»»

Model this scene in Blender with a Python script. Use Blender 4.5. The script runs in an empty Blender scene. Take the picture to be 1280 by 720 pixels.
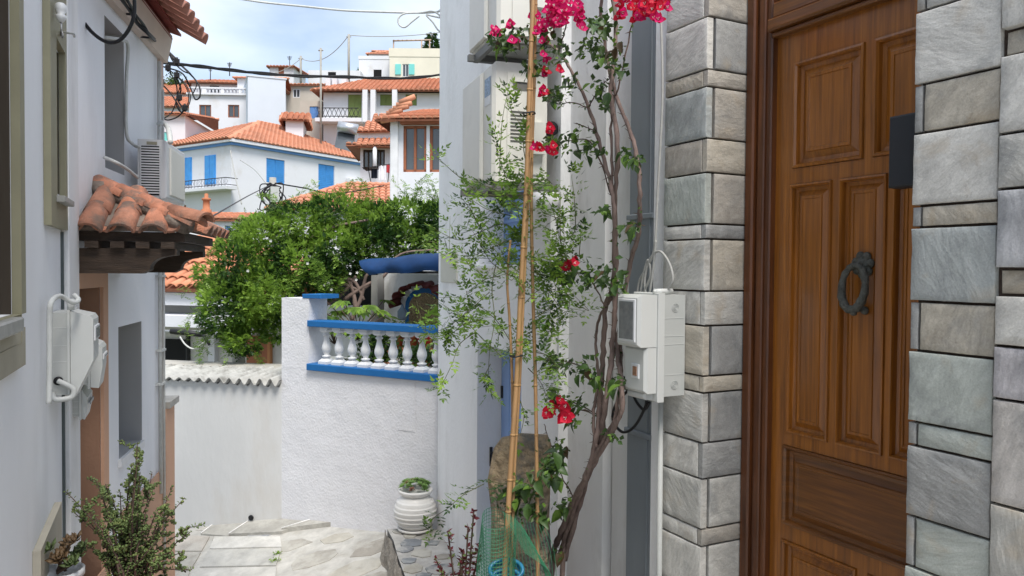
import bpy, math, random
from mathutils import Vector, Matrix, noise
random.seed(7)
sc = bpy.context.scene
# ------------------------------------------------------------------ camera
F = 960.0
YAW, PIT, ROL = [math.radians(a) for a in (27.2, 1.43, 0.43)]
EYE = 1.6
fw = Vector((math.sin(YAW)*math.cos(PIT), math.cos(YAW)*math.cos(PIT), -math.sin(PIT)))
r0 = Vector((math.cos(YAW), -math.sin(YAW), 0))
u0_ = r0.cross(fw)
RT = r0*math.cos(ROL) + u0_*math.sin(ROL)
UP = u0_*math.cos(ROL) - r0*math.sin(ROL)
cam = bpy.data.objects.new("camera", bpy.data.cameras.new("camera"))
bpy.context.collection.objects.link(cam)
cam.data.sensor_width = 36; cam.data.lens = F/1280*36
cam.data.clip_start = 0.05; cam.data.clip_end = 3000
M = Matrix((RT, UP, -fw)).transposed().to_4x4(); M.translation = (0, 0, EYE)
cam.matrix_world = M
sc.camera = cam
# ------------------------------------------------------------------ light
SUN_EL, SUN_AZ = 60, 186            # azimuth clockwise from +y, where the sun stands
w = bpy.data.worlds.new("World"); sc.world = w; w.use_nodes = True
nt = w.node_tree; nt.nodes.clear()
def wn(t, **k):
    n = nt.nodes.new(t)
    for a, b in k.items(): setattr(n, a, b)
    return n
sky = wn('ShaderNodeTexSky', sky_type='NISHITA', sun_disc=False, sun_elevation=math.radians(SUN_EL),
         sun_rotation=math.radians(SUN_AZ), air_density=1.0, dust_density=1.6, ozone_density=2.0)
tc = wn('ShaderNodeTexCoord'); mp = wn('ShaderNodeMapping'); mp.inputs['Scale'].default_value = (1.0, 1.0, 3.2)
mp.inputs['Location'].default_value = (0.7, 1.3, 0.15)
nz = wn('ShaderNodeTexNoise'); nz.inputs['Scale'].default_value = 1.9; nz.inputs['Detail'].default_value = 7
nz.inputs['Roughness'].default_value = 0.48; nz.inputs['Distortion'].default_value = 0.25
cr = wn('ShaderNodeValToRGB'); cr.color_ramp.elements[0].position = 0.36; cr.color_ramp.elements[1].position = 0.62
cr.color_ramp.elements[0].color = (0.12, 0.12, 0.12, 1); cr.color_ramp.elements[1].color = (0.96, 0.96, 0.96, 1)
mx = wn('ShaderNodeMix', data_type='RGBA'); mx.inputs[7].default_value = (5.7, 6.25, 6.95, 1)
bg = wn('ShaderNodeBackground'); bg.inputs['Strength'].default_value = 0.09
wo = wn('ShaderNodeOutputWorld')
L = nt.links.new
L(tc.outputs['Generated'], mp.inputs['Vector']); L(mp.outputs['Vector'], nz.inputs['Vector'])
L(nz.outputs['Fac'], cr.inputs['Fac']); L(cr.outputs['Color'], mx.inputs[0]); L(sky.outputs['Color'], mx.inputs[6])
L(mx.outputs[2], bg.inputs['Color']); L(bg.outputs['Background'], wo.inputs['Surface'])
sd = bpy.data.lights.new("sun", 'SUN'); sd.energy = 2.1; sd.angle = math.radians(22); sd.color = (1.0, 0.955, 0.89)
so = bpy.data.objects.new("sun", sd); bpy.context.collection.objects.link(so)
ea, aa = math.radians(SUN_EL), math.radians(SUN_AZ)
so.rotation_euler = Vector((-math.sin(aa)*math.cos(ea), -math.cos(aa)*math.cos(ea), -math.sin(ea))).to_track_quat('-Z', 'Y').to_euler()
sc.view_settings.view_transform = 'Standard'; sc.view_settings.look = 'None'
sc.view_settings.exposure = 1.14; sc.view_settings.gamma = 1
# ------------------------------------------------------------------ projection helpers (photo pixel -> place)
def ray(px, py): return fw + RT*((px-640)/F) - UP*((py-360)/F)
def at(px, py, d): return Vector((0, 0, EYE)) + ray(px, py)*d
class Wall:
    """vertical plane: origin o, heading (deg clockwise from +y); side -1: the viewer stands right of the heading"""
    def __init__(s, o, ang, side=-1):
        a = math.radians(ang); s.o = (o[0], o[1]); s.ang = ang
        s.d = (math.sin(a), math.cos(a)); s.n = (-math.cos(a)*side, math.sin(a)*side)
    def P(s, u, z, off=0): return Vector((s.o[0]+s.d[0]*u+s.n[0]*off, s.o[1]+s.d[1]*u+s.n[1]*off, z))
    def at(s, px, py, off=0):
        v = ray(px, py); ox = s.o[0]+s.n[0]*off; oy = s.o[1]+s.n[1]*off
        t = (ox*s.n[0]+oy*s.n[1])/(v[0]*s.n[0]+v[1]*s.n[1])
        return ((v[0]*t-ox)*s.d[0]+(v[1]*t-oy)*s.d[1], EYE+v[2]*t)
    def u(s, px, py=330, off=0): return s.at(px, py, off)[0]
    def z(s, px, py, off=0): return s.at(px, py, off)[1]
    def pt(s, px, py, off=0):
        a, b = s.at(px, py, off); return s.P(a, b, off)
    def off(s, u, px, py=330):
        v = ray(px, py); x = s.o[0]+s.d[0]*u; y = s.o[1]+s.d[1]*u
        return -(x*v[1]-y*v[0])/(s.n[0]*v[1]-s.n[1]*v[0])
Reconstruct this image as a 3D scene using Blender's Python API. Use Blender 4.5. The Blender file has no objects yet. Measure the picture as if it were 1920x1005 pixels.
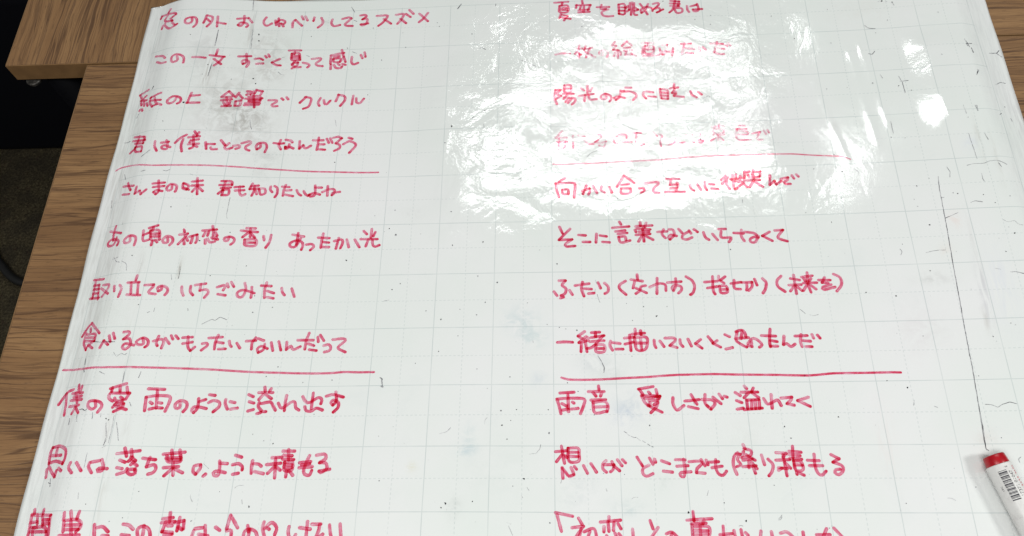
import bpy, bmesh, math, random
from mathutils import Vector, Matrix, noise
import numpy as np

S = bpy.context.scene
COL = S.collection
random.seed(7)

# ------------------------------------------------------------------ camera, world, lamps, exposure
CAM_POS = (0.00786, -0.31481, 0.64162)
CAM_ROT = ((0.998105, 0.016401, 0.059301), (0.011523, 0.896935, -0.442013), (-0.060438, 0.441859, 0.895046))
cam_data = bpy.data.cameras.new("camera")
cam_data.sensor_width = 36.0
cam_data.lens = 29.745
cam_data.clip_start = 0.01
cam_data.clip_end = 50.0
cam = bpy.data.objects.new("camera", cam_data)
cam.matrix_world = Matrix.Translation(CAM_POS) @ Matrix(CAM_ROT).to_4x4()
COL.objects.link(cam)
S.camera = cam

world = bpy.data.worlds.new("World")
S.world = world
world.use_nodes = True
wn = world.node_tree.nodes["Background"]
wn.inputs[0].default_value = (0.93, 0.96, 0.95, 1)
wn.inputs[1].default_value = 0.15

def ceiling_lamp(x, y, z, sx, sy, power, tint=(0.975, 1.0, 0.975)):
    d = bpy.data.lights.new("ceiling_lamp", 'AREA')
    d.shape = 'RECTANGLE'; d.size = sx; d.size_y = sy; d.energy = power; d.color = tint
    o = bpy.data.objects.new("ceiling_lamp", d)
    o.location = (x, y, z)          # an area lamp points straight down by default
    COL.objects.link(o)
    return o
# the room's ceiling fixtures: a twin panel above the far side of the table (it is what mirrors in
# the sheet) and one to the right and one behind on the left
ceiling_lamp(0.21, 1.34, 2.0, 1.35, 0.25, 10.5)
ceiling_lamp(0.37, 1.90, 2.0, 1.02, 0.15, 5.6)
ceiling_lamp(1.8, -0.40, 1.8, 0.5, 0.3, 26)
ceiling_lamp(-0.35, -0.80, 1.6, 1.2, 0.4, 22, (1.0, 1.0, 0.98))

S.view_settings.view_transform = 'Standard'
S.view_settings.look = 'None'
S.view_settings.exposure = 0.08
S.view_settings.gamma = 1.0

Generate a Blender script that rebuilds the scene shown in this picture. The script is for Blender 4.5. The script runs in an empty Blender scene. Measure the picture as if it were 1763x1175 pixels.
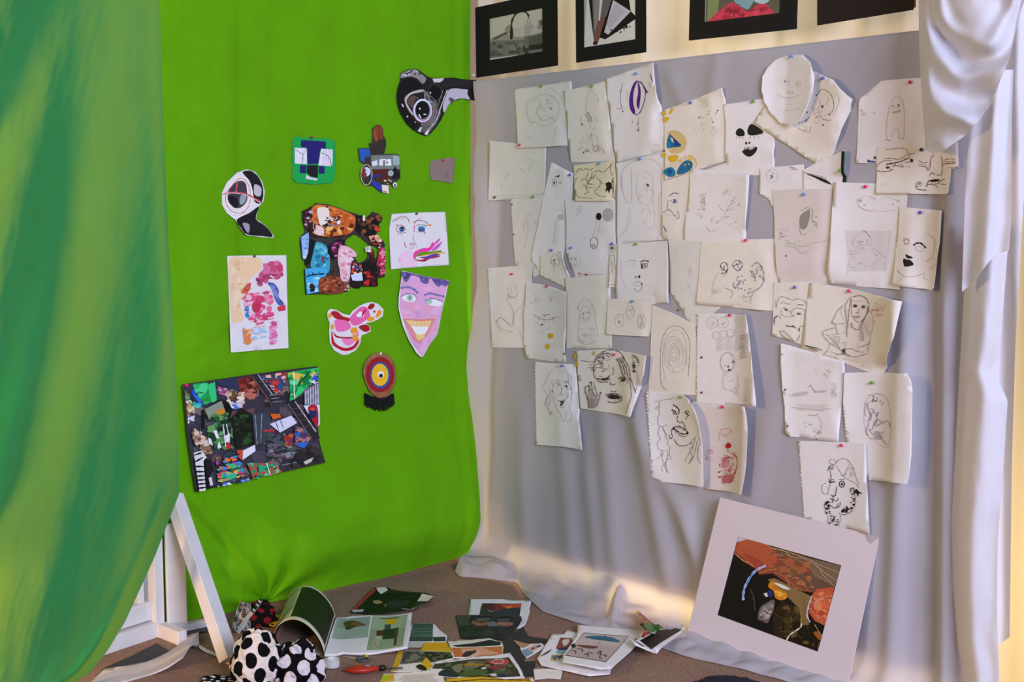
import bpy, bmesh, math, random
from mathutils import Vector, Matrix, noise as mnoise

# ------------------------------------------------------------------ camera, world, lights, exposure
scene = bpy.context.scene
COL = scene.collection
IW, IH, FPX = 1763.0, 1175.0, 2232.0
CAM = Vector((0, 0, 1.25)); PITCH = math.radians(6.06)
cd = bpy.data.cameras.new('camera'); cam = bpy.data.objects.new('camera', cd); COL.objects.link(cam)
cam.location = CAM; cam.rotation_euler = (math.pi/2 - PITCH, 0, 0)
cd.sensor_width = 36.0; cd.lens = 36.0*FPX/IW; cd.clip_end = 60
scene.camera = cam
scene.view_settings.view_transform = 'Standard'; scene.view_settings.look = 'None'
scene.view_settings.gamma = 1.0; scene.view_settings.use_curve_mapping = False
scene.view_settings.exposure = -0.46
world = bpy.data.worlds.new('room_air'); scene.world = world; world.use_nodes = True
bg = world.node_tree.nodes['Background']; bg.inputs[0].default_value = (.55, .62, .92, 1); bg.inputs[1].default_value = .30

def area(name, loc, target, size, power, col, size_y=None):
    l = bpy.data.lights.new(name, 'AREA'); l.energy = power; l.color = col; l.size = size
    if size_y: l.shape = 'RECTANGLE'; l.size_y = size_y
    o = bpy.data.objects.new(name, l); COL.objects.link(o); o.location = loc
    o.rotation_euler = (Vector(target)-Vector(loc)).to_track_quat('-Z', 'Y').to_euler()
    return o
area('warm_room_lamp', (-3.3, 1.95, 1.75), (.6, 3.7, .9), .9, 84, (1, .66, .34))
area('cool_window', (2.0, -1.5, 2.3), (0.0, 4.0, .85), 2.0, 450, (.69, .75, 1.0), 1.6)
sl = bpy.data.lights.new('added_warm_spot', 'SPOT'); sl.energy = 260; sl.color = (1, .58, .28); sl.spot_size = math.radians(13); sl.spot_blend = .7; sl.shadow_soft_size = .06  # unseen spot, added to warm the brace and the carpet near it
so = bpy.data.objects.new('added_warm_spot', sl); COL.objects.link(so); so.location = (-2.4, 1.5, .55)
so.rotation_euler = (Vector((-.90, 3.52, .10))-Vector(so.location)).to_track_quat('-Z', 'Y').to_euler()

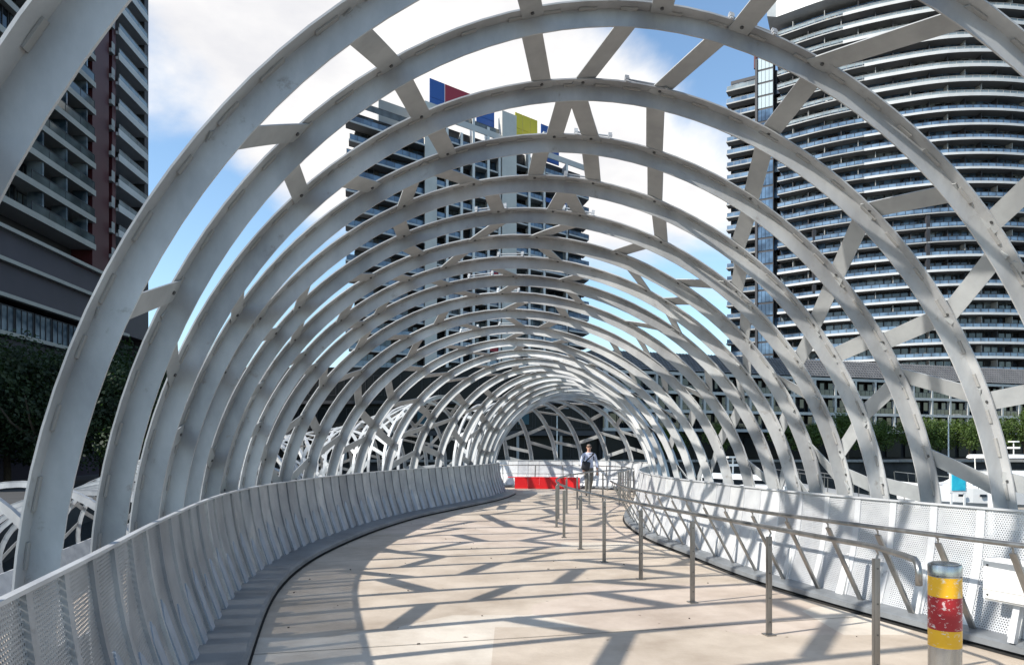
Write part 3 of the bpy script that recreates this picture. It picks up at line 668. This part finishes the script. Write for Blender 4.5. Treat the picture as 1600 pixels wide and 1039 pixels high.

««

Extract each line holding the word "Python" from the records.

Model this scene in Blender with a Python script. Use Blender 4.5. The script runs in an empty Blender scene. Take the picture to be 1280 by 720 pixels.
Reconstruct this image as a 3D scene using Blender's Python API. Use Blender 4.5. The Blender file has no objects yet. Measure the picture as if it were 1920x1005 pixels.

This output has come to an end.